WORK REQUIRED
Leave out the pictures, and return only the lines running from the one that contains "Generate a Blender" to the one that contains "sc.camera = cam_o", both included, exactly as they appear.

TASK INPUTS
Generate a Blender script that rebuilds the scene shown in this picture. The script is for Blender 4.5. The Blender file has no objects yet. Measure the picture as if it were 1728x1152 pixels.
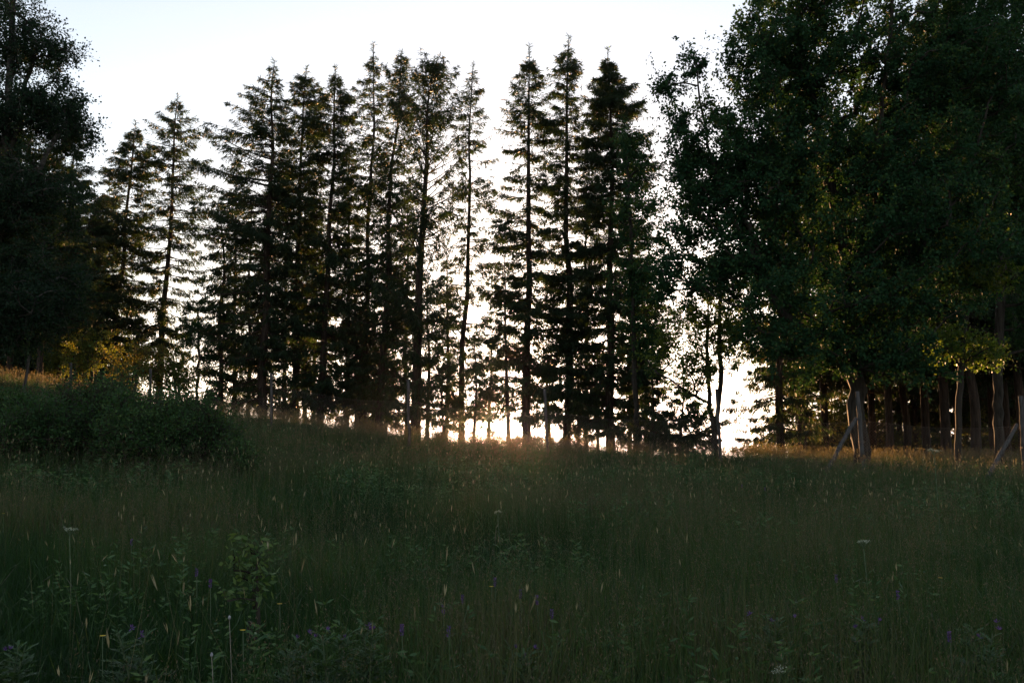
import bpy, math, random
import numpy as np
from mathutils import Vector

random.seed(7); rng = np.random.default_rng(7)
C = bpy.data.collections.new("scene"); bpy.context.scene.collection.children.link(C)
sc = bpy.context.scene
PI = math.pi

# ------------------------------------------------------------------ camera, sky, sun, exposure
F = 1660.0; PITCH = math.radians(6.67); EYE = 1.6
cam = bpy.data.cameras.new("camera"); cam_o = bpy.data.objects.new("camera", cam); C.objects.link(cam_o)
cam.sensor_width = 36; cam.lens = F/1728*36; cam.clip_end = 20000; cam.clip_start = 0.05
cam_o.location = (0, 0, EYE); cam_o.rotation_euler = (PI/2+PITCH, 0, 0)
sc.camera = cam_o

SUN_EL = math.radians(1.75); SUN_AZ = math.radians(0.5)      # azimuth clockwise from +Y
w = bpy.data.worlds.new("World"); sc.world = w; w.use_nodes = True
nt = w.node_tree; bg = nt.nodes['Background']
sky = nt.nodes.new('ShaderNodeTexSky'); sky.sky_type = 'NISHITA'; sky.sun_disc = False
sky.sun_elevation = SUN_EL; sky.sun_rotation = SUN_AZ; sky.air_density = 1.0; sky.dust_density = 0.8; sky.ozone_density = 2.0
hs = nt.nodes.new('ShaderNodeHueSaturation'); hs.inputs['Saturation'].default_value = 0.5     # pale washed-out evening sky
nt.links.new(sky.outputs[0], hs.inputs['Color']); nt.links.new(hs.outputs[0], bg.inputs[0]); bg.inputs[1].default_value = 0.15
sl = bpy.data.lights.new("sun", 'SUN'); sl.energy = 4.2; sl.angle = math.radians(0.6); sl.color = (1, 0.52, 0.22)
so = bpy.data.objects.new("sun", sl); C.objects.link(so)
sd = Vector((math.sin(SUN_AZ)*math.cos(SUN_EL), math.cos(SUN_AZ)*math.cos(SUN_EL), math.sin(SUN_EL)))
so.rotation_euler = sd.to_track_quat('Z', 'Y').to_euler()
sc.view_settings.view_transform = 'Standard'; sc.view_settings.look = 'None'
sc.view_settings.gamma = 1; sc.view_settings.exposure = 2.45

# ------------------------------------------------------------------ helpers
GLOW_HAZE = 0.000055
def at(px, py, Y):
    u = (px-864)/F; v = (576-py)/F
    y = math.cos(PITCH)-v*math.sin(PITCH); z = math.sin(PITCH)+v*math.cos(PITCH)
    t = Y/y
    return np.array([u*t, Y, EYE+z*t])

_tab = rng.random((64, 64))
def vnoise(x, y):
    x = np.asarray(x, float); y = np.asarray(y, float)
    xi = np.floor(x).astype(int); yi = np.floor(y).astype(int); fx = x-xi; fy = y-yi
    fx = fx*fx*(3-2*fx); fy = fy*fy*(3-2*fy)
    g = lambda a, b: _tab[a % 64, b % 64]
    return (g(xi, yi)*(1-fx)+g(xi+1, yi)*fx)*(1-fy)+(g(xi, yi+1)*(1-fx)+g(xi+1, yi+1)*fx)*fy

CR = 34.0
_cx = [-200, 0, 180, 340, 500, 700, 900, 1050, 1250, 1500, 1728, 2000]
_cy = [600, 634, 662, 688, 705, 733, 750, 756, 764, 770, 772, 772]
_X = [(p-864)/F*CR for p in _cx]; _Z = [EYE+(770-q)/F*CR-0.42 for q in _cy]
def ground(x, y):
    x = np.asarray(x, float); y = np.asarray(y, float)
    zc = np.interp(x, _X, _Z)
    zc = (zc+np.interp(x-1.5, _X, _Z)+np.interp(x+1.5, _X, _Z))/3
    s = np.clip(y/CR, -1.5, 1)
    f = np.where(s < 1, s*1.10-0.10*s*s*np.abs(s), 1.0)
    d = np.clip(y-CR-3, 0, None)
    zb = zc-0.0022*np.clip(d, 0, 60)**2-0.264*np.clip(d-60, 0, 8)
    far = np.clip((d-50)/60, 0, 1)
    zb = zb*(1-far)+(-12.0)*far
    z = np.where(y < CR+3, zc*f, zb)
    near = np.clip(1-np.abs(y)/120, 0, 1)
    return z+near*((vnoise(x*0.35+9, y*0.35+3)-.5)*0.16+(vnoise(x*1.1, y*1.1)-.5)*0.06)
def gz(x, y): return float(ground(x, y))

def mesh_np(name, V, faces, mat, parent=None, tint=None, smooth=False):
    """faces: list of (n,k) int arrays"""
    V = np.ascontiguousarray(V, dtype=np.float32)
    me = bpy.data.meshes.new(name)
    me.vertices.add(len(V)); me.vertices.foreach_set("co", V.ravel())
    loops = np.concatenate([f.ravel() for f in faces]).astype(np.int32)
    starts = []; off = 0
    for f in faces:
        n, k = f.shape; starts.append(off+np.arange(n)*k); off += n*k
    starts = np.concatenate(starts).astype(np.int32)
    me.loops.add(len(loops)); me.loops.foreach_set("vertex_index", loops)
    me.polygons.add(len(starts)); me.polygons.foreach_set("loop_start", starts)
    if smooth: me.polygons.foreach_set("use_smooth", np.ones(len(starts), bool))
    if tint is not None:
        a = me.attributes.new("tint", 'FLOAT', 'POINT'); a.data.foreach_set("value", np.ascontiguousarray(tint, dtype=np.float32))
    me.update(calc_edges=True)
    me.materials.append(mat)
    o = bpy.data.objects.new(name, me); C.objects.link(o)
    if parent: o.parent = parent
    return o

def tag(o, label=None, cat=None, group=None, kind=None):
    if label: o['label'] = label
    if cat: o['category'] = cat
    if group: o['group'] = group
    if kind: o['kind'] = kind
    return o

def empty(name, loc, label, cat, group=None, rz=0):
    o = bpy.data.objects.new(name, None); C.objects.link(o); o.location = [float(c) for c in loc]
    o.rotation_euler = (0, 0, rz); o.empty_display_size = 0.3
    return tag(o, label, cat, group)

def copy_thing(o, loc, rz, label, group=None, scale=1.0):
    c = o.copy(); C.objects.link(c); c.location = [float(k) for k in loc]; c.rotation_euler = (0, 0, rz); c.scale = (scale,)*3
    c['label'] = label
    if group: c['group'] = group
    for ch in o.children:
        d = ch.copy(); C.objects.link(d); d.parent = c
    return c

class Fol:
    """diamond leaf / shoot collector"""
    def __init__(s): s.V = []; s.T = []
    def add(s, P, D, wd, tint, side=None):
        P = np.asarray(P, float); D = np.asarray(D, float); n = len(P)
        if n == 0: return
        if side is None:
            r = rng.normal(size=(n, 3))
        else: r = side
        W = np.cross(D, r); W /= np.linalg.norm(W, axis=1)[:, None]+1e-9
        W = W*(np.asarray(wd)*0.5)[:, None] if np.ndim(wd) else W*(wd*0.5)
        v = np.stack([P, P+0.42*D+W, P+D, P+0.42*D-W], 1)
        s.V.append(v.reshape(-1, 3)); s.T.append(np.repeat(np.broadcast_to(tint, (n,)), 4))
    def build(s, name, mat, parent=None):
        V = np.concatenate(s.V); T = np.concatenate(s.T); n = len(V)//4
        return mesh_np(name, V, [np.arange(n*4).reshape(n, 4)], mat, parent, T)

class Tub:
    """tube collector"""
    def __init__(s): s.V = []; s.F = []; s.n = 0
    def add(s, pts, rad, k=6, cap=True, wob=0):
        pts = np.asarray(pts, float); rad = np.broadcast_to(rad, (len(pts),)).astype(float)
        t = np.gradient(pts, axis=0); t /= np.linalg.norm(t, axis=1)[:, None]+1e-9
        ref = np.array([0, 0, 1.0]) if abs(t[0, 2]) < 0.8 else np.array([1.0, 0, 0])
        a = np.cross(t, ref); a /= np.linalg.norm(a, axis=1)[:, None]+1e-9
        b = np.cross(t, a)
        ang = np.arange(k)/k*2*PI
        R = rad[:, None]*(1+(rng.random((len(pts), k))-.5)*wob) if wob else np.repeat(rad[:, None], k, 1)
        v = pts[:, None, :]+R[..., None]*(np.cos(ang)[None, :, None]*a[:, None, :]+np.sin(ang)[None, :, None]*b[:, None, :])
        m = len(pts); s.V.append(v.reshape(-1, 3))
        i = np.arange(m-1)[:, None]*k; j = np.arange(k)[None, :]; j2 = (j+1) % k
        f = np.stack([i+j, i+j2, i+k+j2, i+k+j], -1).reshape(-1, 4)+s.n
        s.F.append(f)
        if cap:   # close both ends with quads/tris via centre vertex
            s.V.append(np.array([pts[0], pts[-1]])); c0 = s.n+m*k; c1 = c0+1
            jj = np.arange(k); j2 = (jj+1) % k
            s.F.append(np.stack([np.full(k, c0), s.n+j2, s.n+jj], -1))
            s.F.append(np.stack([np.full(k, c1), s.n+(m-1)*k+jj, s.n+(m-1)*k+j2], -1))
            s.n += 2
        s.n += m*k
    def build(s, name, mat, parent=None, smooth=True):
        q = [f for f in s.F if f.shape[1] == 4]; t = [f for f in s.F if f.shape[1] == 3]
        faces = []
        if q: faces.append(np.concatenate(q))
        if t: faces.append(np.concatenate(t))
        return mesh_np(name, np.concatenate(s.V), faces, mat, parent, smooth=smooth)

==

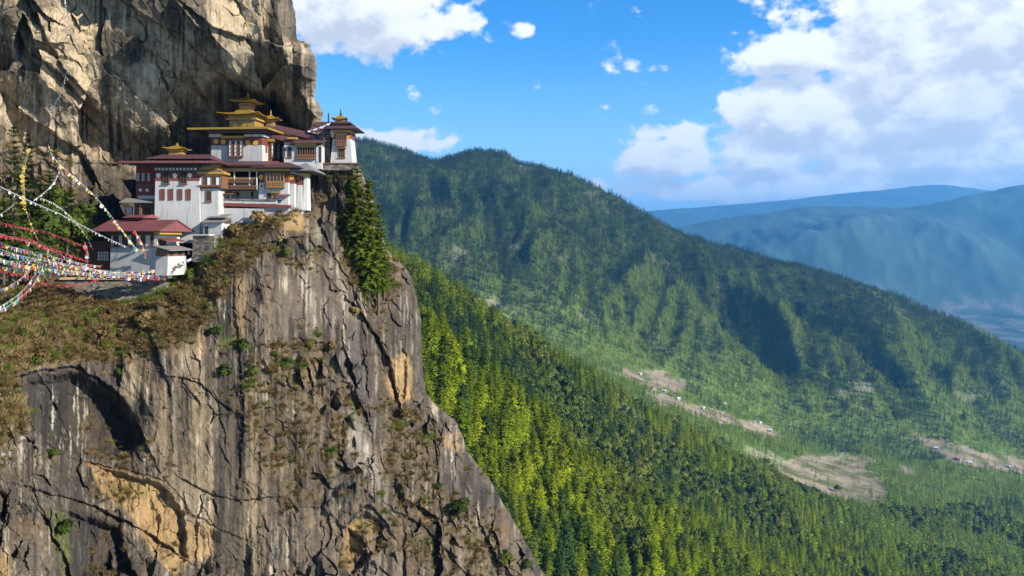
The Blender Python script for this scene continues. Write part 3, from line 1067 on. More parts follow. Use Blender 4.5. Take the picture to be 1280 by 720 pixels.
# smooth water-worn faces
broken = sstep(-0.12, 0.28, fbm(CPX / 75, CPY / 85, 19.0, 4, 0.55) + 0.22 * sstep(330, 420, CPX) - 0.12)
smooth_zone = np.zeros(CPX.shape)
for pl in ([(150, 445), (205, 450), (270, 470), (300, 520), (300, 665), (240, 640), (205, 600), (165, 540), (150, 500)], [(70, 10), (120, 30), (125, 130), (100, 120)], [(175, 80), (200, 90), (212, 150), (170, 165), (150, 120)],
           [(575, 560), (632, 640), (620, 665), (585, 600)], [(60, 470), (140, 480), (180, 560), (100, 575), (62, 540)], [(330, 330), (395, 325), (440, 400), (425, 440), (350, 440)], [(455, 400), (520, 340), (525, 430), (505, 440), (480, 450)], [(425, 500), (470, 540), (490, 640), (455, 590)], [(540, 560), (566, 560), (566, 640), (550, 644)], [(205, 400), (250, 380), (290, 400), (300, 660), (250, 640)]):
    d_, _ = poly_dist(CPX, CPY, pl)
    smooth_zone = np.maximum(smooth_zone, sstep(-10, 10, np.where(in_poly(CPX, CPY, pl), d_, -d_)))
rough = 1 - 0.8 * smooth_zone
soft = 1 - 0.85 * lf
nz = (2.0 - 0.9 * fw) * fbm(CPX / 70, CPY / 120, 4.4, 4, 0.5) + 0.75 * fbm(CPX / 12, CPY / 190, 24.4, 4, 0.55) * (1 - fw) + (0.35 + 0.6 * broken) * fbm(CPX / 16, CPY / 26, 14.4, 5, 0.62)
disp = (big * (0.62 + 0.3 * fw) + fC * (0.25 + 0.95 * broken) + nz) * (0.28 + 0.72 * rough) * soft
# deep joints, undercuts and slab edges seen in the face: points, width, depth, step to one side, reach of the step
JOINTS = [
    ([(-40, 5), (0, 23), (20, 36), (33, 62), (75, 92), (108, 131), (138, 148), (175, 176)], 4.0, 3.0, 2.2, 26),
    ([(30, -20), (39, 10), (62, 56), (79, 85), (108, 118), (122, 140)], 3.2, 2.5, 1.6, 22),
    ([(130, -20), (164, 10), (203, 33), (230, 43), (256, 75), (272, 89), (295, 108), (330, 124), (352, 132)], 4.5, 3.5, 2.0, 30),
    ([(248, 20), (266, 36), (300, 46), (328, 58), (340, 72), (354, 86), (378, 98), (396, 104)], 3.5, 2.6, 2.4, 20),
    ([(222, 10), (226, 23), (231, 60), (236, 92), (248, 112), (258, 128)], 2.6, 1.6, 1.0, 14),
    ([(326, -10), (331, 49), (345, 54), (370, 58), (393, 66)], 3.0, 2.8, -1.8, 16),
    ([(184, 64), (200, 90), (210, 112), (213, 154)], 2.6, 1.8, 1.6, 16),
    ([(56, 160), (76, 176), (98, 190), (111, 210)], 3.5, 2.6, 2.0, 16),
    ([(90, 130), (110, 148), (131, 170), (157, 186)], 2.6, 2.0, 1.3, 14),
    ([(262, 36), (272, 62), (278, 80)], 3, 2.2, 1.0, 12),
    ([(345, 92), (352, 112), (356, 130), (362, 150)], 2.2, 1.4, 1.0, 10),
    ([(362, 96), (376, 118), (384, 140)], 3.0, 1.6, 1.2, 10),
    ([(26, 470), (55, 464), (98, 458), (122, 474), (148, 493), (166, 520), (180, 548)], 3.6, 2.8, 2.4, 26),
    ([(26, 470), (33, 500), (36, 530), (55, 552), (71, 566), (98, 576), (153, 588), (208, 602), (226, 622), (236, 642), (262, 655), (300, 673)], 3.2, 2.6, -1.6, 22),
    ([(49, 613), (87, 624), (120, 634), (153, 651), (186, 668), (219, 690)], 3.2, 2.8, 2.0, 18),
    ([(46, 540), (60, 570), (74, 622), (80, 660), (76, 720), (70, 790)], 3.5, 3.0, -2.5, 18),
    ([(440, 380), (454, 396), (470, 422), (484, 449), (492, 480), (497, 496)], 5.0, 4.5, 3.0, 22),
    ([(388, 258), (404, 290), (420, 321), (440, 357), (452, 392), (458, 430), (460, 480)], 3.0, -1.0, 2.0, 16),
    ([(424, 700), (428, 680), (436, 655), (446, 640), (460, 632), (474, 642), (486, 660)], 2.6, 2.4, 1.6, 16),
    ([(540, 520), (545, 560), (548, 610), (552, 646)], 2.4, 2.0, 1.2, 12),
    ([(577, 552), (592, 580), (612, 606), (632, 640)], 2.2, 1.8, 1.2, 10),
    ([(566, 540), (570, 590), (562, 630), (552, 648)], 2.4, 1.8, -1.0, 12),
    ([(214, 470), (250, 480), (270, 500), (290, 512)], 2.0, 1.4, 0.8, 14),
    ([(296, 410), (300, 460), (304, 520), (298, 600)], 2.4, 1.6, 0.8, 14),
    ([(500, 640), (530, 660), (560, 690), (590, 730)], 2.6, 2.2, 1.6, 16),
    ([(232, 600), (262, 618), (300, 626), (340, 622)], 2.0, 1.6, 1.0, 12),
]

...

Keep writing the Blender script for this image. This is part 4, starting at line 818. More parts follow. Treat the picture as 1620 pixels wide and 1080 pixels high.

ANSWER TO THIS TASK
Generate a Blender script that rebuilds the scene shown in this picture. The script is for Blender 4.5. The Blender file has no objects yet. Measure the picture as if it were 1728x1152 pixels.
import bpy, math, random
import numpy as np
from mathutils import Vector

random.seed(7); rng = np.random.default_rng(7)
C = bpy.data.collections.new("scene"); bpy.context.scene.collection.children.link(C)
sc = bpy.context.scene
PI = math.pi

# ------------------------------------------------------------------ camera, sky, sun, exposure
F = 1660.0; PITCH = math.radians(6.67); EYE = 1.6
cam = bpy.data.cameras.new("camera"); cam_o = bpy.data.objects.new("camera", cam); C.objects.link(cam_o)
cam.sensor_width = 36; cam.lens = F/1728*36; cam.clip_end = 20000; cam.clip_start = 0.05
cam_o.location = (0, 0, EYE); cam_o.rotation_euler = (PI/2+PITCH, 0, 0)
sc.camera = cam_o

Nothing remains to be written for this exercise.